> [Task objective] Transcribe the full listing below exactly.

> [Information shown]
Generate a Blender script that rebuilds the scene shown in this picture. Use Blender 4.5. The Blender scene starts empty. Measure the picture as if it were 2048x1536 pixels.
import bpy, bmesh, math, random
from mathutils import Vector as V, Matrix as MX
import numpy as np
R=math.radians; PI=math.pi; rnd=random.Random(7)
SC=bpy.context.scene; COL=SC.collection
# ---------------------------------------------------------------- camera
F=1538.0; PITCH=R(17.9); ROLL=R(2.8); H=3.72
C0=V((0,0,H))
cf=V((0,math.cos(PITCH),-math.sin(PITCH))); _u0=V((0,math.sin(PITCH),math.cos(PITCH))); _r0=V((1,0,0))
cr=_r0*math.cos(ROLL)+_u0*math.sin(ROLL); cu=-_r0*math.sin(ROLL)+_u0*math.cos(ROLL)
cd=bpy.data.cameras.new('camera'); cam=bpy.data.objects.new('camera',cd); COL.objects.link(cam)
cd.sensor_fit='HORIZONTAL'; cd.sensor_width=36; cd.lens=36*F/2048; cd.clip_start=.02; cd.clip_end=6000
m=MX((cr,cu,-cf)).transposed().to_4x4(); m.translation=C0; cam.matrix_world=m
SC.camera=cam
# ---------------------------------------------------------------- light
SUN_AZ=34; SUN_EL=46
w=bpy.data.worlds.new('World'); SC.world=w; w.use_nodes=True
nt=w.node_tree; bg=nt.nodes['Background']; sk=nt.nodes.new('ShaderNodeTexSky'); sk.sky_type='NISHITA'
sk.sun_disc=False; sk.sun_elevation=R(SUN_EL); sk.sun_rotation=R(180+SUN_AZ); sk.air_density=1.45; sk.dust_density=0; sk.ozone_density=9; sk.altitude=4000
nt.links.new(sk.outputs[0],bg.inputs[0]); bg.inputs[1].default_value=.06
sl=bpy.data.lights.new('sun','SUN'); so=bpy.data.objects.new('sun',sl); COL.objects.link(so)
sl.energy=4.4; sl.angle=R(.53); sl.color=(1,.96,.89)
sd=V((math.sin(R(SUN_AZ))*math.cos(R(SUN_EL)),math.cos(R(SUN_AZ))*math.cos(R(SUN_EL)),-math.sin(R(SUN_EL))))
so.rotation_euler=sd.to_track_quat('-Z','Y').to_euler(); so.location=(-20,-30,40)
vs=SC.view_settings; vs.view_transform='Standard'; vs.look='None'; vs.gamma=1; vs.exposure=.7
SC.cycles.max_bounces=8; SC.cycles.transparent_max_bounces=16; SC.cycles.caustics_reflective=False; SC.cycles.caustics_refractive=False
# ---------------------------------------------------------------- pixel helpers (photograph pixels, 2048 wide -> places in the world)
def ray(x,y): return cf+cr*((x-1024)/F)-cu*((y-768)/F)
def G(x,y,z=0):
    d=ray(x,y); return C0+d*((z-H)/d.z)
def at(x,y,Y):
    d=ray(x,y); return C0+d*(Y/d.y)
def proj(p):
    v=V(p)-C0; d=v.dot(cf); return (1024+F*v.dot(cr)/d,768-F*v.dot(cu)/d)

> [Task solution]
Generate a Blender script that rebuilds the scene shown in this picture. Use Blender 4.5. The Blender scene starts empty. Measure the picture as if it were 2048x1536 pixels.
import bpy, bmesh, math, random
from mathutils import Vector as V, Matrix as MX
import numpy as np
R=math.radians; PI=math.pi; rnd=random.Random(7)
SC=bpy.context.scene; COL=SC.collection
# ---------------------------------------------------------------- camera
F=1538.0; PITCH=R(17.9); ROLL=R(2.8); H=3.72
C0=V((0,0,H))
cf=V((0,math.cos(PITCH),-math.sin(PITCH))); _u0=V((0,math.sin(PITCH),math.cos(PITCH))); _r0=V((1,0,0))
cr=_r0*math.cos(ROLL)+_u0*math.sin(ROLL); cu=-_r0*math.sin(ROLL)+_u0*math.cos(ROLL)
cd=bpy.data.cameras.new('camera'); cam=bpy.data.objects.new('camera',cd); COL.objects.link(cam)
cd.sensor_fit='HORIZONTAL'; cd.sensor_width=36; cd.lens=36*F/2048; cd.clip_start=.02; cd.clip_end=6000
m=MX((cr,cu,-cf)).transposed().to_4x4(); m.translation=C0; cam.matrix_world=m
SC.camera=cam
# ---------------------------------------------------------------- light
SUN_AZ=34; SUN_EL=46
w=bpy.data.worlds.new('World'); SC.world=w; w.use_nodes=True
nt=w.node_tree; bg=nt.nodes['Background']; sk=nt.nodes.new('ShaderNodeTexSky'); sk.sky_type='NISHITA'
sk.sun_disc=False; sk.sun_elevation=R(SUN_EL); sk.sun_rotation=R(180+SUN_AZ); sk.air_density=1.45; sk.dust_density=0; sk.ozone_density=9; sk.altitude=4000
nt.links.new(sk.outputs[0],bg.inputs[0]); bg.inputs[1].default_value=.06
sl=bpy.data.lights.new('sun','SUN'); so=bpy.data.objects.new('sun',sl); COL.objects.link(so)
sl.energy=4.4; sl.angle=R(.53); sl.color=(1,.96,.89)
sd=V((math.sin(R(SUN_AZ))*math.cos(R(SUN_EL)),math.cos(R(SUN_AZ))*math.cos(R(SUN_EL)),-math.sin(R(SUN_EL))))
so.rotation_euler=sd.to_track_quat('-Z','Y').to_euler(); so.location=(-20,-30,40)
vs=SC.view_settings; vs.view_transform='Standard'; vs.look='None'; vs.gamma=1; vs.exposure=.7
SC.cycles.max_bounces=8; SC.cycles.transparent_max_bounces=16; SC.cycles.caustics_reflective=False; SC.cycles.caustics_refractive=False
# ---------------------------------------------------------------- pixel helpers (photograph pixels, 2048 wide -> places in the world)
def ray(x,y): return cf+cr*((x-1024)/F)-cu*((y-768)/F)
def G(x,y,z=0):
    d=ray(x,y); return C0+d*((z-H)/d.z)
def at(x,y,Y):
    d=ray(x,y); return C0+d*(Y/d.y)
def proj(p):
    v=V(p)-C0; d=v.dot(cf); return (1024+F*v.dot(cr)/d,768-F*v.dot(cu)/d)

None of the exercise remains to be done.